Quote each line of the material verbatim, without the pictures.

## EXTRACTED MATERIAL

* Begin *

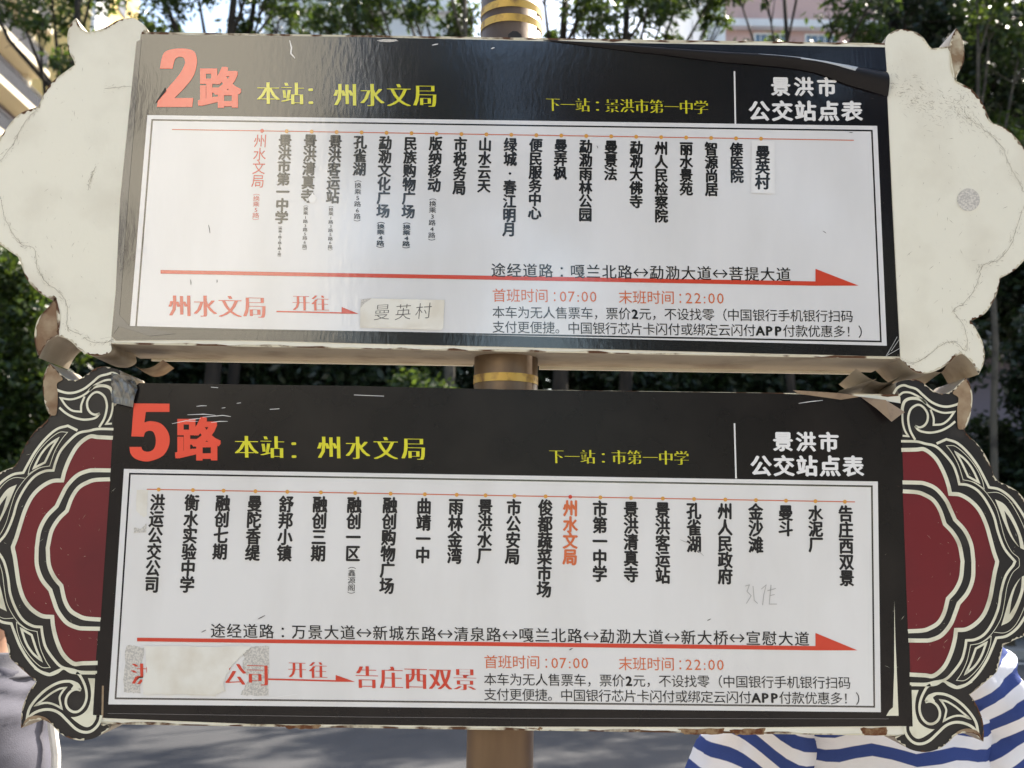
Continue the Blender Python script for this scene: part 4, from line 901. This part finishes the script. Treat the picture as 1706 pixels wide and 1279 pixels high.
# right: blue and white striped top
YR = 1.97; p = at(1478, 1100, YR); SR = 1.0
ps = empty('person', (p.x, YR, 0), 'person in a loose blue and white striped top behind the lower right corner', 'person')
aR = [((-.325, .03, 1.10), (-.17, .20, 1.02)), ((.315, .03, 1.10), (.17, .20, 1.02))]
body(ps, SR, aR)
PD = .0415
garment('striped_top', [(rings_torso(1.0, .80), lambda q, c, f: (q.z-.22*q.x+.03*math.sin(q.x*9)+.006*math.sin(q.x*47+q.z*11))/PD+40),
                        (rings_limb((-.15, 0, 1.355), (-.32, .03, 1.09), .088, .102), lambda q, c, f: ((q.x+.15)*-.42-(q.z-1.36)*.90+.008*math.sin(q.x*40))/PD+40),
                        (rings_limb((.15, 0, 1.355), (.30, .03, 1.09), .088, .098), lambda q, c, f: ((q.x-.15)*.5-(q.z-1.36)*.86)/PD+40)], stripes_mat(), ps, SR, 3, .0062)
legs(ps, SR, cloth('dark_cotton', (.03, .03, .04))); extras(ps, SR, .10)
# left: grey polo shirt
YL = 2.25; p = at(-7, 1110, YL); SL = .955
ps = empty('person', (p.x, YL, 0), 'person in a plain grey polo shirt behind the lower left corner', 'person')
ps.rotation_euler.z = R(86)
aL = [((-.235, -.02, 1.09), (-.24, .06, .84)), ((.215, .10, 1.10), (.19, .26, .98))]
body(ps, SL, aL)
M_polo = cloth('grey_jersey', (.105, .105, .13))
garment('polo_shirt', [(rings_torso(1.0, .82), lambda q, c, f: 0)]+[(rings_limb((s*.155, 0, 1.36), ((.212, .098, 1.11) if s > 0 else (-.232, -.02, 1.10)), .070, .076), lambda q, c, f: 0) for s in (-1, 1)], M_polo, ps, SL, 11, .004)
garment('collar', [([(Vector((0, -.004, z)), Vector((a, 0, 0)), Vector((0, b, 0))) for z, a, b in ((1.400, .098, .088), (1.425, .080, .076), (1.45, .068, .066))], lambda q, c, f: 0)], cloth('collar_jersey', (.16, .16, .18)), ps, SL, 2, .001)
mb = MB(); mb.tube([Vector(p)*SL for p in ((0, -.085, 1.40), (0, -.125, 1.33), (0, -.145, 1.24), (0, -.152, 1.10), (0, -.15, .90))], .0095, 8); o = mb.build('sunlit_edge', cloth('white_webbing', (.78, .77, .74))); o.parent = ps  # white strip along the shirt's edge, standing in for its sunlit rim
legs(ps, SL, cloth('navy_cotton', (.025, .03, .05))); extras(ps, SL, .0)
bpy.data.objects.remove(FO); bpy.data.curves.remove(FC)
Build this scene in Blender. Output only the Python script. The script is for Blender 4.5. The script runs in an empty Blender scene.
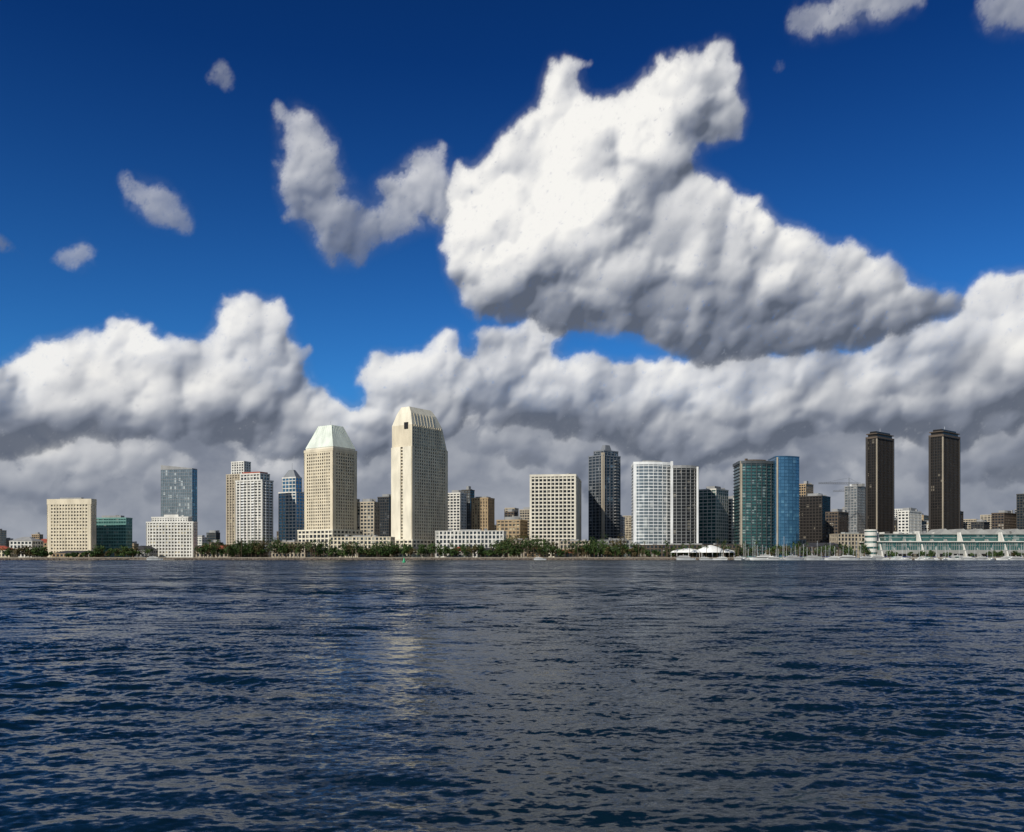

* End *

## SOLUTION FOR THIS PROBLEM
Continue the Blender Python script for this scene: part 4, from line 901. This part finishes the script. Treat the picture as 1706 pixels wide and 1279 pixels high.
# right: blue and white striped top
YR = 1.97; p = at(1478, 1100, YR); SR = 1.0
ps = empty('person', (p.x, YR, 0), 'person in a loose blue and white striped top behind the lower right corner', 'person')
aR = [((-.325, .03, 1.10), (-.17, .20, 1.02)), ((.315, .03, 1.10), (.17, .20, 1.02))]
body(ps, SR, aR)
PD = .0415
garment('striped_top', [(rings_torso(1.0, .80), lambda q, c, f: (q.z-.22*q.x+.03*math.sin(q.x*9)+.006*math.sin(q.x*47+q.z*11))/PD+40),
                        (rings_limb((-.15, 0, 1.355), (-.32, .03, 1.09), .088, .102), lambda q, c, f: ((q.x+.15)*-.42-(q.z-1.36)*.90+.008*math.sin(q.x*40))/PD+40),
                        (rings_limb((.15, 0, 1.355), (.30, .03, 1.09), .088, .098), lambda q, c, f: ((q.x-.15)*.5-(q.z-1.36)*.86)/PD+40)], stripes_mat(), ps, SR, 3, .0062)
legs(ps, SR, cloth('dark_cotton', (.03, .03, .04))); extras(ps, SR, .10)
# left: grey polo shirt
YL = 2.25; p = at(-7, 1110, YL); SL = .955
ps = empty('person', (p.x, YL, 0), 'person in a plain grey polo shirt behind the lower left corner', 'person')
ps.rotation_euler.z = R(86)
aL = [((-.235, -.02, 1.09), (-.24, .06, .84)), ((.215, .10, 1.10), (.19, .26, .98))]
body(ps, SL, aL)
M_polo = cloth('grey_jersey', (.105, .105, .13))
garment('polo_shirt', [(rings_torso(1.0, .82), lambda q, c, f: 0)]+[(rings_limb((s*.155, 0, 1.36), ((.212, .098, 1.11) if s > 0 else (-.232, -.02, 1.10)), .070, .076), lambda q, c, f: 0) for s in (-1, 1)], M_polo, ps, SL, 11, .004)
garment('collar', [([(Vector((0, -.004, z)), Vector((a, 0, 0)), Vector((0, b, 0))) for z, a, b in ((1.400, .098, .088), (1.425, .080, .076), (1.45, .068, .066))], lambda q, c, f: 0)], cloth('collar_jersey', (.16, .16, .18)), ps, SL, 2, .001)
mb = MB(); mb.tube([Vector(p)*SL for p in ((0, -.085, 1.40), (0, -.125, 1.33), (0, -.145, 1.24), (0, -.152, 1.10), (0, -.15, .90))], .0095, 8); o = mb.build('sunlit_edge', cloth('white_webbing', (.78, .77, .74))); o.parent = ps  # white strip along the shirt's edge, standing in for its sunlit rim
legs(ps, SL, cloth('navy_cotton', (.025, .03, .05))); extras(ps, SL, .0)
bpy.data.objects.remove(FO); bpy.data.curves.remove(FC)
Build this scene in Blender. Output only the Python script. The script is for Blender 4.5. The script runs in an empty Blender scene.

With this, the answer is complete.